Modern zamanda milletlerin ve milli kimliklerin bir özelliği tarihin yeniden yazımında “milli” bir formun egemen olmasıdır. Siyasal örgütlenme ve toplumun Sosyo-kültürel örgütlenmesi yapısal ve işlevsel açıdan ahenkli bir uyum sergiler. Her rejimin ana felsefesinde olduğu gibi, milli devletlerin tarih yorumu ve yazımı da mevcut devlet ve toplum yapılarının meşrulaştırılması yönünde de kullanılmaktadır. Bu sebeple devlet-sistem yapısı ile eğitim-tarih arasında da doğrudan bir bağlantı varır. Tarihin bu tip bir kullanımında olay ve olguların seçilmesi, öncelenmesi, hatırlanması, unutulması gibi yazım yönteminde olay ve olgu seçimi, retorik önemli bir rol oynar. Türk milli devleti olan Türkiye’de ise en temel sorunların başında farklı kültürel olgular karşısında takınılan olumsuz veya lakayt tavrın tarihe de yansımış olduğu bir gerçektir. Tarih yazımı sorunu karşısında farklı stratejiler geliştirilmiştir. Bu durum ise ortak bir milli kimlik oluşturulmasında olumsuz bir işlev görmüştür. Türkçe, İslam, tarih gibi milli kimliğin başat unsurlarının yeni Türk devleti karşısındaki konumu milli kültürü ve dolayısıyla milli kimliği tahkim edici, geliştirici, işlevsel kılıcı bir nitelikte işlenmesi engellenmiştir. Konumuz açısından ise Ergenekon destanı da diğer Türk kültür kodları gibi eğitim ve tarih yazımı vasıtasıyla topluma mal edilememiştir. Bireyin sosyalleşmesi ve kültürel varlığında geliştirilmesi, toplumun hafızasında canlandırılarak yeni bir formatta kültürel yaratıcılığın kaynağı konumunda dinamik bir karakter kazanamamıştır. Yani Türk Milli Devleti, model olan Batı milli devletleri gibi modern bir kültürün inşasında kendi kültürel unsurlarını kullanma potansiyelini göstermemiştir.

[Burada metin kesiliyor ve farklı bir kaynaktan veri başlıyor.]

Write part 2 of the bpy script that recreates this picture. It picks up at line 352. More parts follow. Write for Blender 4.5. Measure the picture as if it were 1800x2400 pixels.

Böyle bir durum karşısında milli bir devlet inşa edilmiş ve her şey yerli yerine oturmuş gibi Ergenekon destanının Türkiye’de birleştirici bir özelliği olmadığı için olumsuzlamak veya “bizim” olmadan çıkarmak çok yetersiz bir gerekçelendirmedir ve banal bir siyasi tavır alıştır. Aslında sorun, Türkiye’de milli devletin artık sıkıcı hale gelen basmakalıp “eleştirisi” olarak, entelektüel seviyenin de değerini gösteren, “tek tipleştirici”, “asimile edici,” “Türkleştirdi” vb. retoriklerin mevcut yapıyı gözlemediğimizde sadece tahayyül edilen ama gerçekte olmayan bir durumu anlattığı gerçeğiyle karşılaşırız. Türk milli devletinin batı standartlarında kurumlaştırılmaması, gereklerinin yerine getirilmemesi asıl sorun alanı olarak durmaktadır. Yani asıl sorun milli devlet olmamız değil olamayışımızdır.